Exercise:
Extract each line of the records below that contains the word "parts".

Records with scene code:
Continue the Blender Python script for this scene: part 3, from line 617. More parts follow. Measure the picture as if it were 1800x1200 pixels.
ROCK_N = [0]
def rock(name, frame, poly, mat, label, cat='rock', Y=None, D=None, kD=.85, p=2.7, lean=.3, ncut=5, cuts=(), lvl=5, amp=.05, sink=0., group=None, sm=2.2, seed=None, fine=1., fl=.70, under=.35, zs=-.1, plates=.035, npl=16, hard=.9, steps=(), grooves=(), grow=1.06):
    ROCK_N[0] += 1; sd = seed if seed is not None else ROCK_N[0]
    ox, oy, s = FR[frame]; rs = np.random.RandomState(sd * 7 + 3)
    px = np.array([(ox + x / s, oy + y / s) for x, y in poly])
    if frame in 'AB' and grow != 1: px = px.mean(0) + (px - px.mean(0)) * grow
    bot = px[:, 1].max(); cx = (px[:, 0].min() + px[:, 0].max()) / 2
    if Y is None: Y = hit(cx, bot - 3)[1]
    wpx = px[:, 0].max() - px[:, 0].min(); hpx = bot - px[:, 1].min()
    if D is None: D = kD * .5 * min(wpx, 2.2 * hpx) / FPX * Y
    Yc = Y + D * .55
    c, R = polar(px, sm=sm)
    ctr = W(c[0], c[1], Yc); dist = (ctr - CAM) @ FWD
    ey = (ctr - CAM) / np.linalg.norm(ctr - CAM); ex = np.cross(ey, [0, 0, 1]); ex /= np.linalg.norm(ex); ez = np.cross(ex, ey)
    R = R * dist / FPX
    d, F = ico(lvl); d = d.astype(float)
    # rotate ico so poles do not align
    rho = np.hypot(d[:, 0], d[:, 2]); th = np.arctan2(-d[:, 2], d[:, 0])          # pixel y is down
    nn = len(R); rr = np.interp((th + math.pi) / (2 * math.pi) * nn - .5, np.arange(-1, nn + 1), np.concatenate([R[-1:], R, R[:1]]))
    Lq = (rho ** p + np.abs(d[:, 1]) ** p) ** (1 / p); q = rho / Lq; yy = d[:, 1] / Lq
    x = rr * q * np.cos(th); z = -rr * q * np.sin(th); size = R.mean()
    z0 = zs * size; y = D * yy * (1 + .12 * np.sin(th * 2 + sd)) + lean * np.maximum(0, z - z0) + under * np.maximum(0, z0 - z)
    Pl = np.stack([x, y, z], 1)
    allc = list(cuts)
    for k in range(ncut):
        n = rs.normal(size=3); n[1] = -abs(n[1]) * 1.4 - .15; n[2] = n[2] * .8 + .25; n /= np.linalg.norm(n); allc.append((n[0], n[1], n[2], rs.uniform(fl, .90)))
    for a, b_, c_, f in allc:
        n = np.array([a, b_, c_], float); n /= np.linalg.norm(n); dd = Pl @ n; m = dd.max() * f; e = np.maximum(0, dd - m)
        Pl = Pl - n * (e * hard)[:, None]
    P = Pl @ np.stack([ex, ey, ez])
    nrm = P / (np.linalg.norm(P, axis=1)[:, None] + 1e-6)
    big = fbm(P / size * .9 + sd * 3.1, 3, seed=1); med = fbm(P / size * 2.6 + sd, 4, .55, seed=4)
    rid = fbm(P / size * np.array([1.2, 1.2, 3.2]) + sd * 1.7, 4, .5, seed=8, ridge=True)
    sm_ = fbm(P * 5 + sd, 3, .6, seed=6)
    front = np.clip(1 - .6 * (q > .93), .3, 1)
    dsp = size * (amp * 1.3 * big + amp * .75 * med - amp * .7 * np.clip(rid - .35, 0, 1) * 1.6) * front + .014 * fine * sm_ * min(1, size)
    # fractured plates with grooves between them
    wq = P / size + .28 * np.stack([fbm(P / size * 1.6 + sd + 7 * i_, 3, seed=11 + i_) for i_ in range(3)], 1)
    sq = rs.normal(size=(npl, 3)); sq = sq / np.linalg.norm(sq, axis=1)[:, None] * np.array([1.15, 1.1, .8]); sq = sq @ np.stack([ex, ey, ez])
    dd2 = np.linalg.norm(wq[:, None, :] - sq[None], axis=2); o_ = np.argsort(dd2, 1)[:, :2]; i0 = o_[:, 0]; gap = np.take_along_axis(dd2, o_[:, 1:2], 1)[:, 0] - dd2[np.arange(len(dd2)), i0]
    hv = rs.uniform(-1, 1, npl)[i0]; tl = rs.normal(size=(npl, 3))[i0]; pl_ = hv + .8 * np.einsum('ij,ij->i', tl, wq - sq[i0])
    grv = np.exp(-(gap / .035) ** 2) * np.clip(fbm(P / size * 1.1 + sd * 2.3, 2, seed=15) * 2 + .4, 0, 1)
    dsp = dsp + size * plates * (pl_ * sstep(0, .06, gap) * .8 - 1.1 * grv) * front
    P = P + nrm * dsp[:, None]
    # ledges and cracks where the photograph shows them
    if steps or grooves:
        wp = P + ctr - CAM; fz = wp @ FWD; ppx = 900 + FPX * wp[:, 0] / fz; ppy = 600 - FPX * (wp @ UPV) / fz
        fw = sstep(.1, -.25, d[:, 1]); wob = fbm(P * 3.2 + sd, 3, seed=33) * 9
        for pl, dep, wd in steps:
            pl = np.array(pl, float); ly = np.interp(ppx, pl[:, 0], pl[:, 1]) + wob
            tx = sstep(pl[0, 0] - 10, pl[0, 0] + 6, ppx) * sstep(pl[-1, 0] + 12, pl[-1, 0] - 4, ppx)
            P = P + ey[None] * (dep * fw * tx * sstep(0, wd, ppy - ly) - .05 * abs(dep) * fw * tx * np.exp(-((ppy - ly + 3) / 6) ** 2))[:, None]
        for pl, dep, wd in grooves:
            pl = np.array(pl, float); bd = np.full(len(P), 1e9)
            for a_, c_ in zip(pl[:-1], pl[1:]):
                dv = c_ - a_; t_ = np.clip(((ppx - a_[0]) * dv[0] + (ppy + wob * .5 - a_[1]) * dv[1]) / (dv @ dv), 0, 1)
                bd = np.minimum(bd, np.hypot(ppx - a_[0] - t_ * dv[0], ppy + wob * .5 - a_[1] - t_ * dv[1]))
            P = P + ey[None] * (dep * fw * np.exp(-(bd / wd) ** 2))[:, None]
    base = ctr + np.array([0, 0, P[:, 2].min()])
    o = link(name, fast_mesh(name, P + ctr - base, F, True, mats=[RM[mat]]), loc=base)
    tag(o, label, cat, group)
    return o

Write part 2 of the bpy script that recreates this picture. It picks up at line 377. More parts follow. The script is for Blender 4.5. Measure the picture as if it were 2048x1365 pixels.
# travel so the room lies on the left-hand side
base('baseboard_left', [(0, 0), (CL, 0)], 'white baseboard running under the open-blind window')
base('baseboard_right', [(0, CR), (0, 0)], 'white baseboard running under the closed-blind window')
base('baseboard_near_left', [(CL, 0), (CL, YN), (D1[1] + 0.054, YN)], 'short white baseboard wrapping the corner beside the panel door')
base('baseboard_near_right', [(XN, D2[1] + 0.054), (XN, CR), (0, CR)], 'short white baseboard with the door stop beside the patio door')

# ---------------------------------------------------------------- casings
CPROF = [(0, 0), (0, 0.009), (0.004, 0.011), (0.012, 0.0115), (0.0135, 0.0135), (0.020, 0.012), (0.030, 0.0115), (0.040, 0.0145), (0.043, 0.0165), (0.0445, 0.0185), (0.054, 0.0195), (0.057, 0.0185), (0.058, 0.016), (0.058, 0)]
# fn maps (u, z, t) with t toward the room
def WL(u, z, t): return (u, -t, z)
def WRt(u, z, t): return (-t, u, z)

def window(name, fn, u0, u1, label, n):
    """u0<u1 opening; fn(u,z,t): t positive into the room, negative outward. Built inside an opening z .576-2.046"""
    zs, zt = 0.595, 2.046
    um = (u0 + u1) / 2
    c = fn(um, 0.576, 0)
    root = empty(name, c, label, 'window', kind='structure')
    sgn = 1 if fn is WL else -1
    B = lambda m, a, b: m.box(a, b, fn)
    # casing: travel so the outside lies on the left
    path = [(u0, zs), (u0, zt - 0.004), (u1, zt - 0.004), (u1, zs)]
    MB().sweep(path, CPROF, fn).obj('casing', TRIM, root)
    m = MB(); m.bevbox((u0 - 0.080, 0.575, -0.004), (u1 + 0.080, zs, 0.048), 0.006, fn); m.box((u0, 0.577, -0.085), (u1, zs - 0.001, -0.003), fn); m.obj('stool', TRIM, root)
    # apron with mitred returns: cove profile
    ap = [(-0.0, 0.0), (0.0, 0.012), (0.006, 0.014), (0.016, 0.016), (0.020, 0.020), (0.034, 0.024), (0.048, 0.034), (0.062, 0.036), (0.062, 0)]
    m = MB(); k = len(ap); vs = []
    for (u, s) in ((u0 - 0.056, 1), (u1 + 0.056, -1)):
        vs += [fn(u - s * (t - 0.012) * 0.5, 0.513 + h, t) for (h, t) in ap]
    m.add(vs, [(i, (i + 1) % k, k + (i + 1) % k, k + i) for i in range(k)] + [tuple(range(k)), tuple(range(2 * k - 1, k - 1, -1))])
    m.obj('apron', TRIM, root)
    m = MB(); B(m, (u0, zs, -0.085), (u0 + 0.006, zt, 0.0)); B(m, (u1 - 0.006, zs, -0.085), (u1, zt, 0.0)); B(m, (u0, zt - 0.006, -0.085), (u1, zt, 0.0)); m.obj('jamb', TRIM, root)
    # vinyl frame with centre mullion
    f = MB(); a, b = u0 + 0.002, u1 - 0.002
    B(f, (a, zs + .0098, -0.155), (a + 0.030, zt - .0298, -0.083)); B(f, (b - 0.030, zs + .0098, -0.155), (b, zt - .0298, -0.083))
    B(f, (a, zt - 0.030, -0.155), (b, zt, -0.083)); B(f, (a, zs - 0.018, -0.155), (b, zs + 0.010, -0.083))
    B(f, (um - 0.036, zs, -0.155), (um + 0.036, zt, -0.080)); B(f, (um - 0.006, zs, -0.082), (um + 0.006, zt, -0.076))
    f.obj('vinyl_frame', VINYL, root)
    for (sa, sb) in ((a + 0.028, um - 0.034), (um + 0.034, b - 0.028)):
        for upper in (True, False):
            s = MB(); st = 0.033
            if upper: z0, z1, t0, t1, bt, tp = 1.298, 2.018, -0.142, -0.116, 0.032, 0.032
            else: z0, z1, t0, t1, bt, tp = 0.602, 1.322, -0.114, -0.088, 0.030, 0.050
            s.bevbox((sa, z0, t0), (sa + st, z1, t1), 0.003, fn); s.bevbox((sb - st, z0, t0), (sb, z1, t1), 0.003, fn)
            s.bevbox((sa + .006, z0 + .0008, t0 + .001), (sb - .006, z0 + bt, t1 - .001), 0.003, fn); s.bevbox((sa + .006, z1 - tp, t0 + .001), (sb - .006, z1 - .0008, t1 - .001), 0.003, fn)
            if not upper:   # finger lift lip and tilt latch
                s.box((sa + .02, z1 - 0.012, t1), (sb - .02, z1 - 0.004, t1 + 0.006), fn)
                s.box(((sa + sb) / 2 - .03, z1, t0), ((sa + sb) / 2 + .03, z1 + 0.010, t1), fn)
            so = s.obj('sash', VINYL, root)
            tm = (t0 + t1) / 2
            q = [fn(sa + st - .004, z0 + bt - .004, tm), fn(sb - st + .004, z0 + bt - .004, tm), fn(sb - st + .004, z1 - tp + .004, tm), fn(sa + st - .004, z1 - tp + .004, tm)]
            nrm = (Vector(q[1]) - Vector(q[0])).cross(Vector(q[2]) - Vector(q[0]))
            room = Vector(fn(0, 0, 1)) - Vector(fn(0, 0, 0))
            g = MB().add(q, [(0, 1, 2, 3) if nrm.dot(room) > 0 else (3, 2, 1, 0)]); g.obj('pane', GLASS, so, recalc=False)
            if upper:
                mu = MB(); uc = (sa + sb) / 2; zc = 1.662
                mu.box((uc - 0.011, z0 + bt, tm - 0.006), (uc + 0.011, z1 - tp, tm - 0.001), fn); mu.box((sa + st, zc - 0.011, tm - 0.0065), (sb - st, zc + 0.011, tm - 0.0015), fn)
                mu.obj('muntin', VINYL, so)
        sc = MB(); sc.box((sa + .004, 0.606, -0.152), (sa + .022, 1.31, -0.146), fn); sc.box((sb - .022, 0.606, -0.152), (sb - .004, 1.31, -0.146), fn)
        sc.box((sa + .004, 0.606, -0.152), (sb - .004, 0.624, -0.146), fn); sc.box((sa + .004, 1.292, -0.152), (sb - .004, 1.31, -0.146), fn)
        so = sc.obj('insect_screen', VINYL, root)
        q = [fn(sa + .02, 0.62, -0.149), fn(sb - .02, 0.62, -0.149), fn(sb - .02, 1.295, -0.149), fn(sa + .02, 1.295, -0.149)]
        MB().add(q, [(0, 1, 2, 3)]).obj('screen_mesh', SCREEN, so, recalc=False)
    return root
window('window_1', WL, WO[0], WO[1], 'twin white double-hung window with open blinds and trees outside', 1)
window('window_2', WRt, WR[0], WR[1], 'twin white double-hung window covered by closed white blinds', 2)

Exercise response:
Continue the Blender Python script for this scene: part 3, from line 617. More parts follow. Measure the picture as if it were 1800x1200 pixels.
Write part 2 of the bpy script that recreates this picture. It picks up at line 377. More parts follow. The script is for Blender 4.5. Measure the picture as if it were 2048x1365 pixels.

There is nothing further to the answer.